Reproduce all the lines exactly as they stand, apart from the pictures.

========

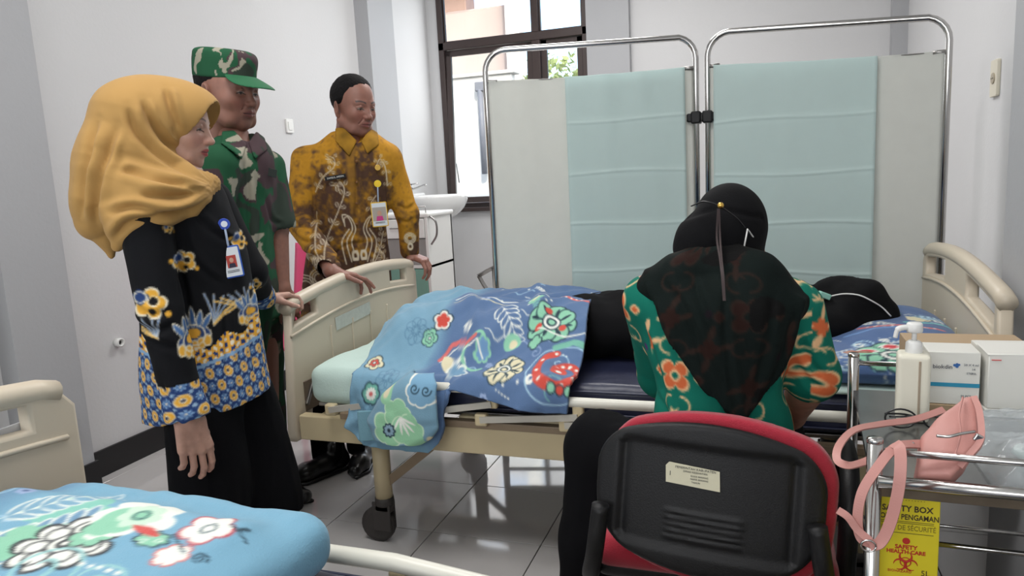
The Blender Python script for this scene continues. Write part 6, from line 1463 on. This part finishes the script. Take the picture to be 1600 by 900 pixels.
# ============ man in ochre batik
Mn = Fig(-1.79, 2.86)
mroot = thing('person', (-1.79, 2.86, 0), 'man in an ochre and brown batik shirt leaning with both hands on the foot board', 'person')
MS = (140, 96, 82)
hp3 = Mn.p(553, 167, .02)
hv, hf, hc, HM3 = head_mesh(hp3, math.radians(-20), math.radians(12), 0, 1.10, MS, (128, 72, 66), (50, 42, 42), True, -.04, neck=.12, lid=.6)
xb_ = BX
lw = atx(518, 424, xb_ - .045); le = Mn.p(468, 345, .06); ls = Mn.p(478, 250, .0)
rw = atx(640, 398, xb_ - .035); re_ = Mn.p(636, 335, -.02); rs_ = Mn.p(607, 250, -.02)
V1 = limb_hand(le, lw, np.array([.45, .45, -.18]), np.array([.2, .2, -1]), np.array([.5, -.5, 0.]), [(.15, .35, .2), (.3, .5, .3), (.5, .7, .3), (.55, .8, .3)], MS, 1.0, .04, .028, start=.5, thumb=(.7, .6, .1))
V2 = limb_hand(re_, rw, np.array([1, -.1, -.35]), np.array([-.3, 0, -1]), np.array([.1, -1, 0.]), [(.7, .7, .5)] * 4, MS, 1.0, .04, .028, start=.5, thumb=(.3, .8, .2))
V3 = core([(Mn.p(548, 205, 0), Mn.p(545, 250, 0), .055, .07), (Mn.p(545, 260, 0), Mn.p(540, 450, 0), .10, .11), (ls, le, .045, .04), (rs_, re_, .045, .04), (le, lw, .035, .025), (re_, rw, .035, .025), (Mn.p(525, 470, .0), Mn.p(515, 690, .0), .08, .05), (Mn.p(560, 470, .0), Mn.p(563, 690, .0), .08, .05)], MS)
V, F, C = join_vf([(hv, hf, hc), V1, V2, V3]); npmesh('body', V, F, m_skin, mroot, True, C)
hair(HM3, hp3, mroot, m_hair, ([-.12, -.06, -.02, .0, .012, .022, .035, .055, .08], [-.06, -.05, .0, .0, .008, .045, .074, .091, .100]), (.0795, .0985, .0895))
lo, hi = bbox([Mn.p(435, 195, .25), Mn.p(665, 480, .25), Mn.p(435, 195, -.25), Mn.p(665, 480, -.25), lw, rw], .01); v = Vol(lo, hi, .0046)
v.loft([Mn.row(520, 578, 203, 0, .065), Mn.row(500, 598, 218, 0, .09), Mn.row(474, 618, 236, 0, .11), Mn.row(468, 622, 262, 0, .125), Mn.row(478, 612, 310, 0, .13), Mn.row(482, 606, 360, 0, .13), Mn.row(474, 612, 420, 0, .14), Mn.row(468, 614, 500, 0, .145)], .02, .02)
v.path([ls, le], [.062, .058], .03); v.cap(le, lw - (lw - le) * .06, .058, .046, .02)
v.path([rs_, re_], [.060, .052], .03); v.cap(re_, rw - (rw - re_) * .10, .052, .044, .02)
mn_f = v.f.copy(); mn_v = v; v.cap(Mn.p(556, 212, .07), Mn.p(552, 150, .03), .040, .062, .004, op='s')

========

* [Reply to the task]
The Blender Python script for this scene continues. Write part 6, from line 1463 on. This part finishes the script. Take the picture to be 1600 by 900 pixels.
# ============ man in ochre batik
Mn = Fig(-1.79, 2.86)
mroot = thing('person', (-1.79, 2.86, 0), 'man in an ochre and brown batik shirt leaning with both hands on the foot board', 'person')
MS = (140, 96, 82)
hp3 = Mn.p(553, 167, .02)
hv, hf, hc, HM3 = head_mesh(hp3, math.radians(-20), math.radians(12), 0, 1.10, MS, (128, 72, 66), (50, 42, 42), True, -.04, neck=.12, lid=.6)
xb_ = BX
lw = atx(518, 424, xb_ - .045); le = Mn.p(468, 345, .06); ls = Mn.p(478, 250, .0)
rw = atx(640, 398, xb_ - .035); re_ = Mn.p(636, 335, -.02); rs_ = Mn.p(607, 250, -.02)
V1 = limb_hand(le, lw, np.array([.45, .45, -.18]), np.array([.2, .2, -1]), np.array([.5, -.5, 0.]), [(.15, .35, .2), (.3, .5, .3), (.5, .7, .3), (.55, .8, .3)], MS, 1.0, .04, .028, start=.5, thumb=(.7, .6, .1))
V2 = limb_hand(re_, rw, np.array([1, -.1, -.35]), np.array([-.3, 0, -1]), np.array([.1, -1, 0.]), [(.7, .7, .5)] * 4, MS, 1.0, .04, .028, start=.5, thumb=(.3, .8, .2))
V3 = core([(Mn.p(548, 205, 0), Mn.p(545, 250, 0), .055, .07), (Mn.p(545, 260, 0), Mn.p(540, 450, 0), .10, .11), (ls, le, .045, .04), (rs_, re_, .045, .04), (le, lw, .035, .025), (re_, rw, .035, .025), (Mn.p(525, 470, .0), Mn.p(515, 690, .0), .08, .05), (Mn.p(560, 470, .0), Mn.p(563, 690, .0), .08, .05)], MS)
V, F, C = join_vf([(hv, hf, hc), V1, V2, V3]); npmesh('body', V, F, m_skin, mroot, True, C)
hair(HM3, hp3, mroot, m_hair, ([-.12, -.06, -.02, .0, .012, .022, .035, .055, .08], [-.06, -.05, .0, .0, .008, .045, .074, .091, .100]), (.0795, .0985, .0895))
lo, hi = bbox([Mn.p(435, 195, .25), Mn.p(665, 480, .25), Mn.p(435, 195, -.25), Mn.p(665, 480, -.25), lw, rw], .01); v = Vol(lo, hi, .0046)
v.loft([Mn.row(520, 578, 203, 0, .065), Mn.row(500, 598, 218, 0, .09), Mn.row(474, 618, 236, 0, .11), Mn.row(468, 622, 262, 0, .125), Mn.row(478, 612, 310, 0, .13), Mn.row(482, 606, 360, 0, .13), Mn.row(474, 612, 420, 0, .14), Mn.row(468, 614, 500, 0, .145)], .02, .02)
v.path([ls, le], [.062, .058], .03); v.cap(le, lw - (lw - le) * .06, .058, .046, .02)
v.path([rs_, re_], [.060, .052], .03); v.cap(re_, rw - (rw - re_) * .10, .052, .044, .02)
mn_f = v.f.copy(); mn_v = v; v.cap(Mn.p(556, 212, .07), Mn.p(552, 150, .03), .040, .062, .004, op='s')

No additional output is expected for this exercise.